Copy out all of the material, matching it word for word.
* * *
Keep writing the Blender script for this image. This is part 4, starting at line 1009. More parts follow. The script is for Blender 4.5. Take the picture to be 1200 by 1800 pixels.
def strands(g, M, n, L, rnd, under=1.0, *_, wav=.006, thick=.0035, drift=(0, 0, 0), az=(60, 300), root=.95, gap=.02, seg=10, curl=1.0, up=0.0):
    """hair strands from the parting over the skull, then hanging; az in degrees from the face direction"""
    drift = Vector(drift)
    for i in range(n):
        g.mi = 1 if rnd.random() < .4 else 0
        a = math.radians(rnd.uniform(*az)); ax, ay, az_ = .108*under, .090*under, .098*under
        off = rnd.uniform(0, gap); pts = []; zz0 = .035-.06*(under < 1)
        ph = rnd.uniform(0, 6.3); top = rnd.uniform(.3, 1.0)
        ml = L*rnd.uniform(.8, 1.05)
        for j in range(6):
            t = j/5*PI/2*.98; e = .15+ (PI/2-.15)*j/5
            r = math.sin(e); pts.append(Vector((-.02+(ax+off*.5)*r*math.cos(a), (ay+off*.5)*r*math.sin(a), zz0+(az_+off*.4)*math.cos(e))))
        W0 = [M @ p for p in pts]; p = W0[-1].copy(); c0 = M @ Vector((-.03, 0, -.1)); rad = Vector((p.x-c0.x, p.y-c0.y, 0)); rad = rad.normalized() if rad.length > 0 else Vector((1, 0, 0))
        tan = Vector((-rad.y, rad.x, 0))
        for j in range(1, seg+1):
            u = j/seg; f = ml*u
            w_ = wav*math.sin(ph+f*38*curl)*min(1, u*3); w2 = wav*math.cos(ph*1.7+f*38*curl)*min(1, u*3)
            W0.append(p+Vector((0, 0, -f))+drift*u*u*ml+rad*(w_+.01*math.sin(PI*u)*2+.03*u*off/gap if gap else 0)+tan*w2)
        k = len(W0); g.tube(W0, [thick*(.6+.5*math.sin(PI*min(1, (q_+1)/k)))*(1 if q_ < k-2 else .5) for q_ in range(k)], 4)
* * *
__Exercise solution__.
Keep writing the Blender script for this image. This is part 4, starting at line 1009. More parts follow. The script is for Blender 4.5. Take the picture to be 1200 by 1800 pixels.
def strands(g, M, n, L, rnd, under=1.0, *_, wav=.006, thick=.0035, drift=(0, 0, 0), az=(60, 300), root=.95, gap=.02, seg=10, curl=1.0, up=0.0):
    """hair strands from the parting over the skull, then hanging; az in degrees from the face direction"""
    drift = Vector(drift)
    for i in range(n):
        g.mi = 1 if rnd.random() < .4 else 0
        a = math.radians(rnd.uniform(*az)); ax, ay, az_ = .108*under, .090*under, .098*under
        off = rnd.uniform(0, gap); pts = []; zz0 = .035-.06*(under < 1)
        ph = rnd.uniform(0, 6.3); top = rnd.uniform(.3, 1.0)
        ml = L*rnd.uniform(.8, 1.05)
        for j in range(6):
            t = j/5*PI/2*.98; e = .15+ (PI/2-.15)*j/5
            r = math.sin(e); pts.append(Vector((-.02+(ax+off*.5)*r*math.cos(a), (ay+off*.5)*r*math.sin(a), zz0+(az_+off*.4)*math.cos(e))))
        W0 = [M @ p for p in pts]; p = W0[-1].copy(); c0 = M @ Vector((-.03, 0, -.1)); rad = Vector((p.x-c0.x, p.y-c0.y, 0)); rad = rad.normalized() if rad.length > 0 else Vector((1, 0, 0))
        tan = Vector((-rad.y, rad.x, 0))
        for j in range(1, seg+1):
            u = j/seg; f = ml*u
            w_ = wav*math.sin(ph+f*38*curl)*min(1, u*3); w2 = wav*math.cos(ph*1.7+f*38*curl)*min(1, u*3)
            W0.append(p+Vector((0, 0, -f))+drift*u*u*ml+rad*(w_+.01*math.sin(PI*u)*2+.03*u*off/gap if gap else 0)+tan*w2)
        k = len(W0); g.tube(W0, [thick*(.6+.5*math.sin(PI*min(1, (q_+1)/k)))*(1 if q_ < k-2 else .5) for q_ in range(k)], 4)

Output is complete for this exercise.